Stepwise Procedure for Appointment of Auditor

Procedure-Appointment-Auditor


As per the provisions of Section 139(6) of the Companies Act 2013 the first Auditor of a company, other than a Government company, shall be appointed by the Board of Directors within thirty days from the date of registration of the company and on failure to do so, members of the company, shall appoint the same within ninety days of incorporation at an extraordinary general meeting, who shall hold office till the conclusion of the first annual general meeting.
As per the provisions of Section 139(1) of the Companies Act 2013 every Company shall, at the first annual general meeting (AGM), appoint an individual or a firm as an auditor who shall hold office from the conclusion of that meeting till the conclusion of its sixth annual general meeting. However matter relating to such appointment shall require ratification by members at every annual general meeting.

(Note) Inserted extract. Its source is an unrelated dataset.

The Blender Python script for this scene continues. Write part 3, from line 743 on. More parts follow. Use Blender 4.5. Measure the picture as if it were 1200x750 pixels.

Stepwise Procedure for Appointment of Auditor
1.    In case of a company that is required to constitute an Audit Committee under section 177, the audit committee and in cases where such a committee is not required Board shall take into consideration the qualifications and experience of the individual or the firm proposed to be considered for appointment as auditor and whether such qualifications and experience are commensurate with the size and requirements of the company:
2.  Where a company is required to constitute the Audit Committee, the committee shall recommend the name of an individual or a firm as auditor to the Board for consideration and in other cases, the Board shall consider and recommend an individual or a firm as auditor to the members in the annual general meeting for appointment.
3.  If the Board agrees with the recommendation of the Audit Committee, it shall further recommend the appointment of an individual or a firm as auditor to the members in the annual general meeting.
4.     If the Board disagrees with the recommendation of the Audit Committee, it shall refer back the recommendation to the committee for reconsideration citing reasons for such disagreement.
5.   If the Audit Committee, after considering the reasons given by the Board, decides not to reconsider its original recommendation, the Board shall record reasons for its disagreement with the committee and send its own recommendation for consideration of the members in the annual general meeting and if the Board agrees with the recommendations of the Audit Committee, it shall place the matter for consideration by members in the annual general meeting.
6.     Intimate the proposed auditor(s) regarding the intention of appointing him/it as auditor and ask whether he/ it is eligible and not disqualified to be appointed as auditor of the company. Before such appointment is made, the written consent of the auditor to such appointment and a certificate from him must be obtained.
7.    The auditor appointed in the annual general meeting shall hold office from the conclusion of that meeting till the conclusion of the sixth annual general meeting, with the meeting wherein such appointment has been made being counted as the first meeting. Provided that such appointment shall be subject to ratification in every annual general meeting till the sixth such meeting by way of passing of an ordinary resolution.
8.   The company shall inform the auditor concerned of his or its appointment, and also file a notice in Form ADT-1 of such appointment with the Registrar within fifteen days of the meeting in which the auditor is appointed.